Closing Ceremony
I meant to write this last week, or the beginning of this at the latest. Except I mistook feeling better for being well and lapsed back into whatever bug it was that made things miserable during the Olympics. Here, then, is the final post on the World's Ugliest Gold Medal Winner.
I came up with some survival techniques. First, a cheat sheet. A sample of each yarn with it's corresponding color code. It meant I didn't have to keep track of which yarn was Fandago or Wigwam or Zanziba (Colinette is not so good at the giving their yarns meaningful names). I didn't have to label the yarn or keep the ball-bands with me wherever I was working. I didn't have to keep flipping the pattern pages over to check against the yarn list. Saved me time and infinite annoyance.
Lantern Moon small taffeta bags. The three mohair yarns lived in these throughout the project, color-coded, thus saving my sanity and themselves from annihilation. Mohair is really, really sticky. It's a parasite and will latch onto anything like a lamprey - all those teeth.

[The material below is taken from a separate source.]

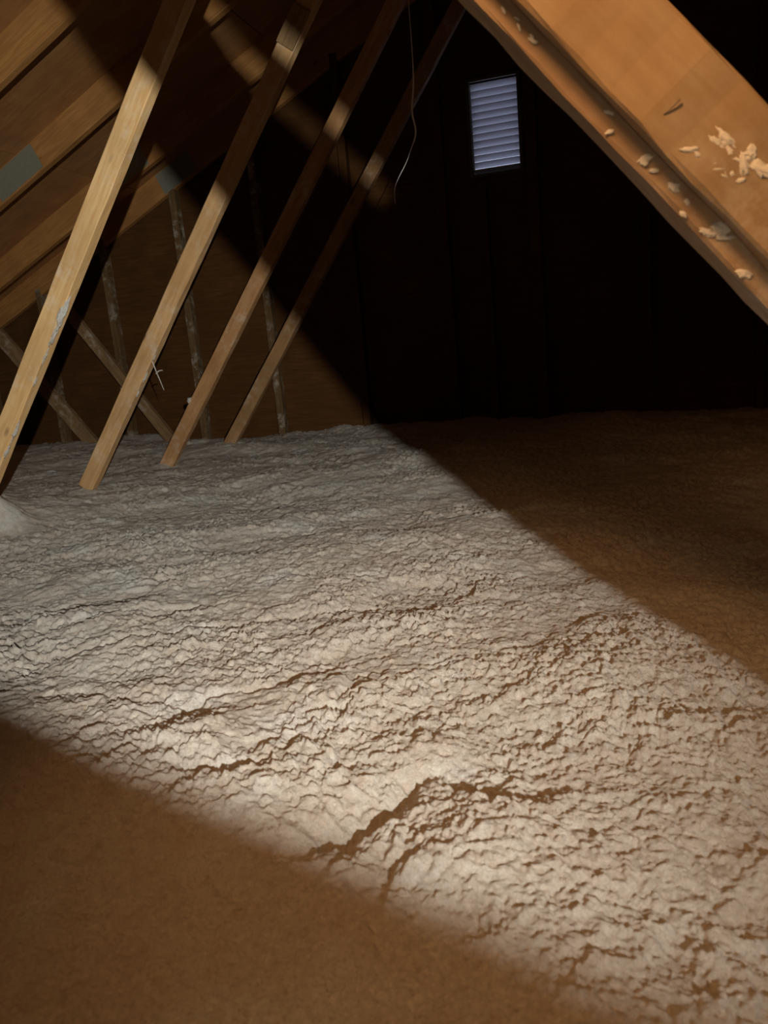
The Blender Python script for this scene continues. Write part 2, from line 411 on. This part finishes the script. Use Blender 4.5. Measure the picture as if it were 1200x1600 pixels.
tuft('fluff_tuft', (SX0+SC_*-0.17-0.03, 3.225, -0.15), 0.012, webs[2], 'grey fibre on the left edge', seed=33, flat=(1, .6, 1.2))
# thin block added on the second web where the slit light falls
z = 1.06; child = board('slit_patch_block', (SX0+SC_*(z-.055), 2.604, z-.055), (SX0+SC_*(z+.045), 2.604, z+.045), 0.012, 0.066, M_BRACE, ydir=(0, 1, 0), seg=2)
attach(child, webs[1]); child['label'] = 'thin added block marking the light patch on the board'

def polytube(name, pts, rad, mat, parent=None):
    cu = bpy.data.curves.new(name, 'CURVE'); cu.dimensions = '3D'; cu.bevel_depth = 1.0; cu.bevel_resolution = 2
    sp = cu.splines.new('NURBS'); sp.points.add(len(pts)-1); sp.use_endpoint_u = True; sp.order_u = 3; sp.resolution_u = 6
    for i, p in enumerate(pts): sp.points[i].co = (*p, 1); sp.points[i].radius = rad if not isinstance(rad, (list, tuple)) else rad[i]
    o = bpy.data.objects.new(name, cu); COL.objects.link(o)
    dg = bpy.context.evaluated_depsgraph_get(); me = bpy.data.meshes.new_from_object(o.evaluated_get(dg))
    bpy.data.objects.remove(o); bpy.data.curves.remove(cu)
    for p in me.polygons: p.use_smooth = True
    ob = link(name, me, mat)
    if parent is not None: attach(ob, parent)
    return ob
for pts in ([(-1.705, 2.62, 0.04), (-1.695, 2.62, 0.0), (-1.685, 2.62, -0.03), (-1.665, 2.61, -0.075)], [(-1.695, 2.62, -0.01), (-1.68, 2.615, 0.002), (-1.66, 2.61, 0.0)]):
    s_ = polytube('fibre_strand', pts, [0.003, 0.002, 0.002, 0.001][:len(pts)], M_FLUFF, webs[1]); s_['label'] = 'loose white fibre dangling from the board'

# ------------------------------------------------------------------ roof rafters on the left with metal plates
raft_lab = {2.16: 'dark rafter top left corner, nearest of the sloping rafters', 2.77: 'dark orange rafter crossing the top left corner, without plate', 3.37: 'dark orange rafter with a large grey metal plate at the left picture edge',
            3.98: 'dark rafter whose grey plate shows right of the nearest web board', 4.38: 'furthest rafter lying against the gable with a small grey plate'}
RA = math.radians(25.0)
for Y in (2.16, 2.77, 3.37, 3.98, 4.38):
    hw = 0.07
    def low(x): return (x+4.79)*TP
    x0, x1 = -5.45, RX-0.01
    off = Vector((-math.sin(RA)*hw, 0, math.cos(RA)*hw))
    o = board('rafter', Vector((x0, Y+0.02, low(x0)))+off, Vector((x1, Y+0.02, low(x1)))+off, 0.038, 0.14, M_RAFT, seg=30)
    tag(o, raft_lab[Y], 'rafter', 'rafters of the left roof slope')
    if Y > 3:
        s = {3.37: 0.30, 3.98: 0.30, 4.38: 0.26}[Y]; xc = {3.37: -2.77, 3.98: -2.56, 4.38: -2.47}[Y]
        pl = link('gusset_plate', box_mesh(s, 0.0015, 0.125, 0.0005), M_PLATE)
        c = Vector((xc, Y-0.0002, low(xc)))+off; pl.location = c; pl.rotation_euler = (0, -RA, 0)
        attach(pl, o); pl['label'] = 'grey galvanised truss plate'
# ------------------------------------------------------------------ crossing braces near the gable ("\" boards)
b1 = board('diagonal_brace', (-3.87, 4.22, 0.334), (-3.19, 4.22, -0.53), 0.038, 0.088, M_BRACE)
tag(b1, 'brown diagonal brace board ending beside the foot of the second web board', 'brace', 'diagonal braces by the gable')
b2 = board('diagonal_brace', (-3.30, 4.22, 0.42), (-2.62, 4.22, -0.52), 0.038, 0.066, M_BRACE)
tag(b2, 'thin dim diagonal brace board ending behind the third web board', 'brace', 'diagonal braces by the gable')

# ------------------------------------------------------------------ the big near web on the right ("\" board with a flat stiffener behind)
ND = Vector((0.64, 0, -0.768)).normalized(); NU = Vector((0.768, 0, 0.64)).normalized()
def wpt(w, a, y): return NU*w + ND*a + Vector((0, y, 0))
K = 0.875
def kpt(w, a, y): return wpt(w, a, y)*K
near = board('near_truss_web', kpt(0.175, -0.95, 0.819), kpt(0.175, 0.62, 0.819), 0.038*K, 0.083*K, M_NEAR, seg=40)
tag(near, 'large near amber-lit web board crossing the top right corner', 'roof truss')
fl_b = board('flat_stiffener', kpt(0.131, -0.95, 0.8835), kpt(0.131, 0.62, 0.8835), 0.089*K, 0.038*K, M_NEARD, ydir=(0, 1, 0), seg=40)
attach(fl_b, near); fl_b['label'] = 'board laid flat along the back edge, dusty and rough'
NROT = (0, math.atan2(0.768, 0.64), 0)
rt = random.Random(5)
def spray(n, a0, a1, w0, w1, y, par, lo, hi, seed, lab):
    for k in range(n):
        s_ = rt.uniform(lo, hi)
        tuft('fluff_tuft', kpt(rt.uniform(w0, w1), rt.uniform(a0, a1), y), s_, par, lab, seed=seed+k,
             flat=(rt.uniform(0.9, 2.2), 0.22, rt.uniform(0.4, 0.9)), axis=(0, NROT[1]+rt.uniform(-1.2, 0.6), 0), mat=M_TUFT)
spray(9, -0.075, -0.02, 0.145, 0.180, 0.8, near, 0.0018, 0.0045, 50, 'white fibre speck stuck on the board')
spray(12, -0.065, -0.02, 0.148, 0.172, 0.8, near, 0.0015, 0.0036, 150, 'white fibre speck stuck on the board')
spray(3, -0.04, 0.02, 0.175, 0.195, 0.8, near, 0.003, 0.006, 62, 'white fibre speck stuck on the board')
spray(2, 0.02, 0.05, 0.14, 0.16, 0.8, near, 0.002, 0.004, 66, 'white fibre speck stuck on the board')
spray(5, -0.34, -0.26, 0.116, 0.128, 0.838, fl_b, 0.0012, 0.0024, 70, 'clump of dusty fibre stuck on the board')
spray(16, -0.16, 0.10, 0.114, 0.130, 0.838, fl_b, 0.0018, 0.0048, 80, 'clump of dusty fibre stuck on the board')
# nail head and mark
nl = polytube('nail', [Vector(p)*K for p in ((0.044, 0.7990, 0.186), (0.052, 0.797, 0.190), (0.058, 0.796, 0.196))], [0.0005, 0.0006, 0.0008], M_HINGE, near); nl['label'] = 'bent dark nail'

# ------------------------------------------------------------------ louvre in the gable
vent = bpy.data.objects.new('louvre_vent', None); COL.objects.link(vent); vent.location = ((VX0+VX1)/2, GY+0.03, VZ0)
tag(vent, 'slatted gable vent with cold daylight coming through, high on the dark wall', 'vent')
vw, vh = VX1-VX0, VZ1-VZ0; vxc = (VX0+VX1)/2
for nm, loc, dims in (('frame_side', (VX0-0.009, GY+0.022, VZ0+vh/2), (0.018, 0.07, vh+0.03)), ('frame_side', (VX1+0.009, GY+0.022, VZ0+vh/2), (0.018, 0.07, vh+0.03)),
                      ('frame_rail', (vxc, GY+0.022, VZ0-0.008), (vw, 0.07, 0.016)), ('frame_rail', (vxc, GY+0.022, VZ1+0.008), (vw, 0.07, 0.016))):
    child_box(nm, loc, dims, M_VFRAME, vent, 0.002)
NS = 13; pitch = vh/NS
sm = None
for k in range(NS):
    o = link('slat', sm, None) if sm else link('slat', box_mesh(vw-0.002, 0.050, 0.0025, 0.0008), M_VENT)
    sm = o.data
    o.location = (vxc, GY+0.032, VZ0+pitch*(k+0.5)); o.rotation_euler = (math.radians(-SLAT), 0, 0)
    attach(o, vent)

# ------------------------------------------------------------------ string hanging from the roof
st = polytube('hanging_string', [(-0.69, 3.0, 1.90), (-0.69, 3.0, 1.4), (-0.688, 3.0, 1.1), (-0.69, 3.0, 0.948), (-0.703, 3.0, 0.88), (-0.706, 3.0, 0.84), (-0.695, 3.0, 0.79), (-0.70, 3.0, 0.76), (-0.722, 3.0, 0.72), (-0.74, 3.0, 0.68), (-0.785, 3.0, 0.62), (-0.80, 3.0, 0.58), (-0.797, 3.0, 0.54)],
              [0.0012]*3+[0.003, 0.0035, 0.0035, 0.0035, 0.003, 0.0015, 0.0015, 0.0015, 0.0012, 0.001], M_STRING)
tag(st, 'pale kinked string hanging in front of the dark gable, left of the vent', 'string')

# ------------------------------------------------------------------ added blocker boards behind the viewer that shape the torch beam
def behind(lo0, lo1, hi0, hi1, y, name, label):
    """board whose lower edge runs lo0->lo1 and upper edge hi0->hi1 (w values at along = -0.45 and 0.75)"""
    bm = bmesh.new()
    for yy in (y-0.019, y+0.019):
        for a, w in ((-0.45, lo0), (0.75, lo1), (0.75, hi1), (-0.45, hi0)): bm.verts.new(wpt(w, a, yy))
    v = list(bm.verts)
    for f in ((0, 1, 2, 3), (7, 6, 5, 4), (0, 4, 5, 1), (1, 5, 6, 2), (2, 6, 7, 3), (3, 7, 4, 0)): bm.faces.new([v[i] for i in f])
    bmesh.ops.recalc_face_normals(bm, faces=bm.faces)
    me = bpy.data.meshes.new(name); bm.to_mesh(me); bm.free(); o = link(name, me, M_NEAR)
    return tag(o, label, 'roof truss')
# lower edge follows the measured shadow line; a slit above this added blocker lets light through
def at_y(P, y):
    P = Vector(P); q = KEY+(P-KEY)*((y-KEY.y)/(P.y-KEY.y)); return q.dot(ND), q.dot(NU)
ep = [at_y(p, YO) for p in ((-1.17, 2.0, 0.82), (-1.34, 2.61, 0.62), (-1.40, 4.44, -0.45), (-0.50, 2.63, -0.46), (-0.09, 1.61, -0.46), (0.18, 1.03, -0.46))]
ek, e0 = np.polyfit([p[0] for p in ep], [p[1] for p in ep], 1)
sp = [at_y(p, YO) for p in ((-1.02, 2.61, 1.01), (-1.08, 3.22, 0.92), (-1.11, 3.83, 0.85))]
sk, s0 = np.polyfit([p[0] for p in sp], [p[1] for p in sp], 1)
0 and print('EDGE', ek, e0, 'SLIT', sk, s0, sp)
lin = lambda a: ek*a+e0
sl = lambda a: sk*a+s0
SA0, SA1 = -0.45, sp[2][0]+0.012
ob = behind(lin(-0.45), lin(0.75), sl(-0.45)-SLITW, sl(0.75)-SLITW, YO, 'shadow_edge_blocker', 'added shadow-casting board just behind the viewer, out of the picture')  # added to cast the long diagonal shadow edge
oc = behind(sl(-0.45)+SLITW, sl(0.75)+SLITW, 0.68, 0.68, YO, 'upper_beam_blocker', 'wide added blocker board just behind the viewer, out of the picture')  # added to keep the beam off everything above the slit
ca = (SA1, 0.75); 
cl = board('slit_end_blocker', wpt(sl(ca[0]), ca[0], YO+0.026), wpt(sl(ca[1]), ca[1], YO+0.026), 0.012, 0.06, M_NEAR, seg=2)  # added filler closing the slit so no stripe lands on the near web
attach(cl, ob)
# added blocker board on edge in the insulation, shading the near floor
def blockpt(F, s=0.2): return KEY + (Vector(F)-KEY)*s
e1, e2 = blockpt((-0.89, 0.865, FLOOR)), blockpt((-0.105, 0.55, FLOOR))
d = (e2-e1).normalized(); 
a0, a1 = e1 - d*0.012, e2 + d*0.45
nrm = Vector((d.y, -d.x, 0))
bm = bmesh.new()
for off in (0, 0.012):
    for p, z in ((a0, None), (a1, None), (a1, FLOOR-0.03), (a0, FLOOR-0.03)):
        q = p + nrm*off; bm.verts.new((q.x, q.y, p.z if z is None else z))
v = list(bm.verts)
for f in ((0, 1, 2, 3), (7, 6, 5, 4), (0, 4, 5, 1), (1, 5, 6, 2), (2, 6, 7, 3), (3, 7, 4, 0)): bm.faces.new([v[i] for i in f])
bmesh.ops.recalc_face_normals(bm, faces=bm.faces)
me = bpy.data.meshes.new('floor_shade_blocker'); bm.to_mesh(me); bm.free()
hb = link('floor_shade_blocker', me, M_DECK); tag(hb, 'added plywood blocker standing on edge just behind the viewer', 'board')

Post-it notes. Worked even better for keeping my place than the highlighting thing I did for the Not-Quite-A-Blessingway Blanket. Since the repeat was 56 rows long, this kept me on the right row until I could read the pattern from the throw.
General Observations -
The pattern just isn't that hard. I could be over-committed the first week and sick the second and still finish in a timely fashion. Granted that Friday and Saturday were intense, but that's two days out of 17.
Mohair is deeply annoying to knit with, and I will probably impale myself on a set of dpn's before I knit with it again, but it's not particularly difficult.
I have knit Art and I don't want to ever again. There is such a thing as too much. Too much texture (although that's the only thing The Princess likes about it). Too much color. Too much novelty yarn.
With all this dissatisfaction, perhaps you can understand why I felt a little queasy about claiming a gold medal.
I earned it for the discipline I didn't know I had before this project. I made very sure to keep track of the pattern so I wouldn't have to rip back. I marked off the repeats with stichmarkers and I devised systems to make the knitting more coherent. If I learned nothing else, I know how to count to 17, which was the number of stitches in the pattern repeat. I counted it so faithfully and with such consistency that I never want to see the number again. The Lord Protector will have to go from 16 to 18, bypassing his 17th year entirely. So will any grandchildren I may have.
I earned it for my persistence. By the time I reached the last repeat, the only thing keeping me going was a kind of grim determination and the knowledge that I wouldn't have to knit with that particular yarn again. By the time I knit the last 12 rows, it was the knowledge that with each row completed, I would only have so many rows left to knit. By the time I reached the last 4 rows, it was a matter of counting down the stitches. By the time I reached the last bind-off stitch, the only yarn I ever wanted to knit with again was the Skye.
I earned it for what I think of myself as a knitter now, as opposed to when the Olympics started. Maybe the knitting was that simple. On the other hand, maybe I am a better knitter than I thought I was. Maybe I am even a good knitter. And maybe the next time someone, with a faintly kindly patronizing smile, tells me that that pattern, that book, that technique is probably a little too hard for me, well, maybe I just won't believe them anymore.
Pattern - Scallops from Colinette's Absolutely Fabulous Throw Kit.
Yarn - also (mostly) from Colinette's Absolutely Fabulous Throw Kit, approximately 4 years old and therefore with some discontinued yarns. One skein each of:
Color A - Mohair in Renaissance.
Color B - Skye in Copperbeech (Substituted for Velvet Bilberry).
Color C - Mohair in Copperbeech (Substituted for Mist).
Color D - Zanziba in Autumn.
Color E - Wigwam in Lichen (Should have been substituted. The yarn that killed the project. I hated knitting with it more than any of the other fibers. And that's saying a lot. And I hate the way it looks in the finished throw. Completely and utterly, color and texture.)
Color F - Fandago in Venezia.
Color G - Mohair in Tapis.
Color H - Zanziba in Jay.
Needles - Addi Turbo's, US 11/8 mm.
Finished size - 42" by 55".
1 comment:
The afghan makes a very pretty picture.